Connections with Ireland's Prime Minister

Perhaps the most interesting thing about Inishvickillane for present-day citizens is its connection with a former Toaiseach (Prime Minister of Ireland). In the 1970s, the island was purchased by former Taoiseach Charles Haughey, who built a house there and used it as a holiday home. The purchase of the island was later used by Mr. Haughey's political opponents to criticize his personal excesses. It was seen as one example of a lavish lifestyle -- one that was hardly supported by a Prime Minister's salary. 

Inishnabro

Inishnabro (Inis na Bró), meaning "island of the grind stone" is rapidly gaining a reputation for its unique rock formations. Known as the Cathedral Rocks, they resemble a sculpted Gothic basilica, yet they are a natural formation. 

Meaning of the Word 'Blasket'

Part of the history of the Blasket Islands is that they were once referred to as Ferriter's Islands. No one knows for certain the origin of 'Blasket', but it has been credited as a Viking word meaning danger. The islands were previously known as the Ferriter islands, due to their close association with the Ferriter family. 

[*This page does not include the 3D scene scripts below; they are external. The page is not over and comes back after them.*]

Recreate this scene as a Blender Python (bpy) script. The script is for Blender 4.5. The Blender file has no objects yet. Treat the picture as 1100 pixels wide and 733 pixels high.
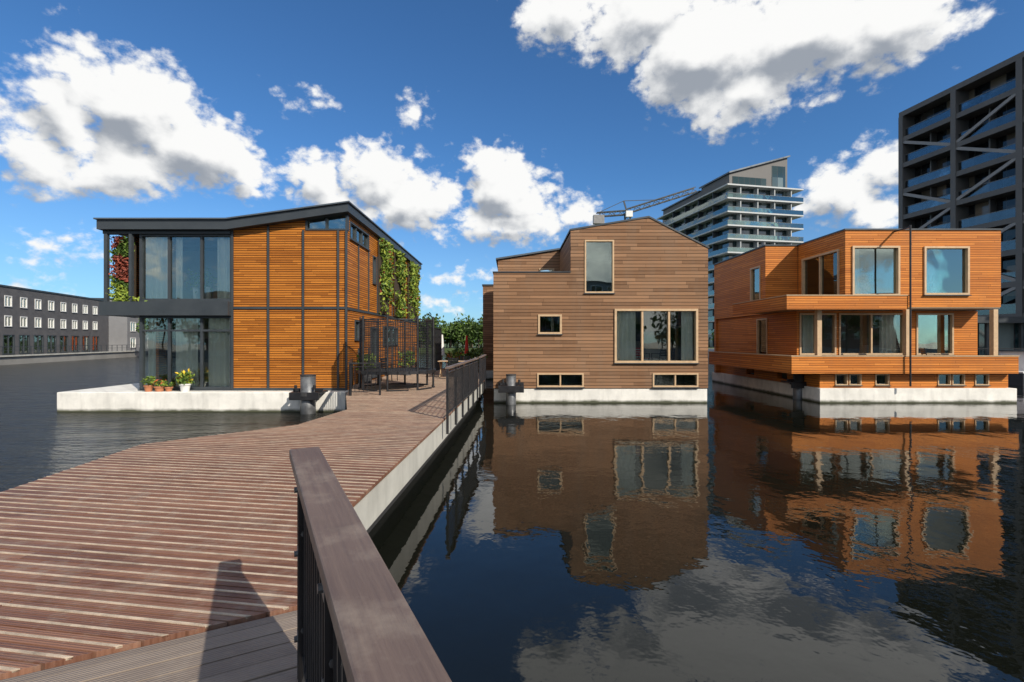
import bpy, math, random
from mathutils import Vector, Matrix
random.seed(7)
R=random.random
def U(a,b): return a+(b-a)*random.random()
S=bpy.context.scene
S.view_settings.view_transform='Standard'; S.view_settings.look='None'; S.view_settings.exposure=0
F=520.0; H=2.5
def PX(u,y): return (u-550)/F*y
def PZ(v,y): return H-(v-366.5)/F*y

# ---------------------------------------------------------------- node helper
class NT:
    def __init__(s,nt): s.t=nt; s.n=nt.nodes; s.l=nt.links
    def new(s,typ,**k):
        n=s.n.new(typ)
        for a,b in k.items(): setattr(n,a,b)
        return n
    def put(s,sock,v):
        if isinstance(v,bpy.types.NodeSocket): s.l.new(v,sock)
        else: sock.default_value=v
    def m(s,op,a,b=None,c=None,clamp=False):
        n=s.new('ShaderNodeMath',operation=op); n.use_clamp=clamp
        s.put(n.inputs[0],a)
        if b is not None: s.put(n.inputs[1],b)
        if c is not None: s.put(n.inputs[2],c)
        return n.outputs[0]
    def vm(s,op,a,b=None,c=None):
        n=s.new('ShaderNodeVectorMath',operation=op)
        s.put(n.inputs[0],a)
        if b is not None: s.put(n.inputs[1],b)
        if c is not None: s.put(n.inputs[2],c)
        return n.outputs['Value'] if op in('LENGTH','DOT_PRODUCT','DISTANCE') else n.outputs[0]
    def comb(s,x,y,z):
        n=s.new('ShaderNodeCombineXYZ')
        for i,v in enumerate((x,y,z)): s.put(n.inputs[i],v)
        return n.outputs[0]
    def sep(s,v):
        n=s.new('ShaderNodeSeparateXYZ'); s.put(n.inputs[0],v); return n.outputs
    def mix(s,f,a,b,blend='MIX'):
        n=s.new('ShaderNodeMix',data_type='RGBA',blend_type=blend)
        s.put(n.inputs[0],f)
        for i,v in ((6,a),(7,b)):
            if isinstance(v,tuple) and len(v)==3: v=v+(1,)
            s.put(n.inputs[i],v)
        return n.outputs[2]
    def noise(s,vec,scale=5,detail=3,rough=.5,out='Fac',**k):
        n=s.new('ShaderNodeTexNoise'); s.put(n.inputs['Vector'],vec)
        n.inputs['Scale'].default_value=scale; n.inputs['Detail'].default_value=detail; n.inputs['Roughness'].default_value=rough
        return n.outputs[out]
    def mr(s,v,a,b,c=0.,d=1.,smooth=False):
        n=s.new('ShaderNodeMapRange'); n.interpolation_type='SMOOTHSTEP' if smooth else 'LINEAR'
        s.put(n.inputs[0],v)
        for i,x in enumerate((a,b,c,d)): s.put(n.inputs[i+1],x)
        return n.outputs[0]

def newmat(name):
    m=bpy.data.materials.new(name); m.use_nodes=True
    t=NT(m.node_tree); bs=m.node_tree.nodes['Principled BSDF']
    tc=t.new('ShaderNodeTexCoord')
    return m,t,bs,tc.outputs['Object']
def bump(t,bs,h,dist=.01,strength=1.):
    b=t.new('ShaderNodeBump'); b.inputs['Distance'].default_value=dist; b.inputs['Strength'].default_value=strength
    t.put(b.inputs['Height'],h); t.l.new(b.outputs[0],bs.inputs['Normal'])

def plain(name,c,rough=.6,var=.25,scale=3.,metal=0.,bumpd=.002,bs_scale=60,spec=None):
    m,t,bs,oc=newmat(name)
    n=t.noise(oc,scale,4,.6); n2=t.noise(oc,bs_scale,2,.6)
    f=t.m('ADD',t.m('MULTIPLY',n,.75),t.m('MULTIPLY',n2,.25))
    f=t.mr(f,.3,.7)
    a=tuple(x*(1-var) for x in c); b=tuple(min(1,x*(1+var)) for x in c)
    t.l.new(t.mix(f,a,b),bs.inputs['Base Color'])
    t.put(bs.inputs['Roughness'],t.mr(n,.3,.7,max(.02,rough-.1),min(1,rough+.1)))
    bs.inputs['Metallic'].default_value=metal
    if bumpd: bump(t,bs,n2,bumpd)
    return m

def cladding(name,ca,cb,pitch,gap=.1,seg=3.2,rough=.6,weather=None,wamt=.4,gd=.25,top=None):
    m,t,bs,oc=newmat(name)
    x,y,z=t.sep(oc)
    s=t.m('ADD',x,y)
    q=t.m('DIVIDE',z,pitch); idx=t.m('FLOOR',q); fr=t.m('FRACT',q)
    wn=t.new('ShaderNodeTexWhiteNoise',noise_dimensions='1D'); t.put(wn.inputs['W'],idx)
    ss=t.m('ADD',t.m('DIVIDE',s,seg),t.m('MULTIPLY',wn.outputs[0],7.))
    sidx=t.m('FLOOR',ss); sfr=t.m('FRACT',ss)
    wn2=t.new('ShaderNodeTexWhiteNoise',noise_dimensions='2D'); t.put(wn2.inputs['Vector'],t.comb(idx,sidx,0.))
    gv=t.comb(t.m('MULTIPLY',s,1.2),t.m('MULTIPLY',z,26.),t.m('MULTIPLY',idx,3.7))
    g=t.noise(gv,1.5,4,.65)
    big=t.noise(oc,.45,3,.6)
    f=t.m('ADD',t.m('MULTIPLY',wn2.outputs[0],.55),t.m('ADD',t.m('MULTIPLY',t.mr(g,.25,.75),.32),t.m('MULTIPLY',big,.25)),clamp=True)
    c=t.mix(f,ca,cb)
    if weather:
        w=t.noise(t.comb(t.m('MULTIPLY',s,1.6),t.m('MULTIPLY',z,.35),0.),1.,5,.65)
        c=t.mix(t.m('MULTIPLY',t.mr(w,.45,.72),wamt),c,weather)
    e=t.m('MINIMUM',fr,t.m('SUBTRACT',1.,fr))
    ge=t.mr(e,gap*.3,gap*.6,0.,1.,True)
    je=t.mr(t.m('MINIMUM',sfr,t.m('SUBTRACT',1.,sfr)),.0006,.0018,0.,1.)
    mask=t.m('MULTIPLY',ge,je)
    c=t.mix(t.mr(mask,0,1,gd,1.),(.012,.008,.006),c)
    t.l.new(c,bs.inputs['Base Color'])
    t.put(bs.inputs['Roughness'],t.mr(g,.3,.7,rough-.1,rough+.12))
    bs.inputs['Specular IOR Level'].default_value=.2
    h=t.m('ADD',mask,t.m('MULTIPLY',g,.12))
    bump(t,bs,h,.012)
    return m

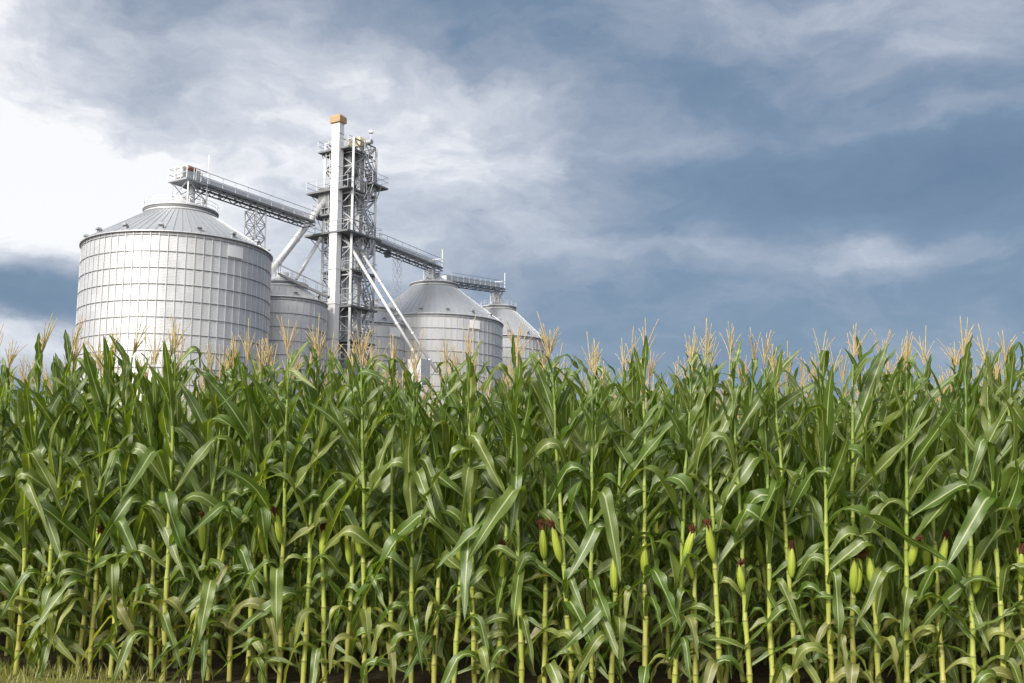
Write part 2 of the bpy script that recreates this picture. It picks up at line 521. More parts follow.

Connections with the Ferriter Family

The Ferriter family leased the islands from the Earls of Desmond at the end of the 13th century, and then from Sir Richard Boyle at the end of the 16th century. Captain Piaras Feirtear was the last of the Ferriters to control the Blaskets in 1653. The Ferriters had a castle in the lower village at Rinn an Chaideain, but there are no ruins since the stones were carried away to construct a Protestant soup-school in 1840. The school was closed in 1852 following the devastation of the Great Famine. 

Getting to the Blaskets

To experience the peace and tranquility of the Great Blasket Island, visitors must take a 15-minute ferry ride from Dunquin (Duin Chaoin) Pier. The 3km crossing is available from April to September, weather permitting. The islands are not accessible in winter. Visitors usually stay for three or four hours and enjoy the serenity by walking, sketching, or photographing the historic habitat. There is no traffic on the Great Blasket -- nor are there pubs, hotels ... or even electricity!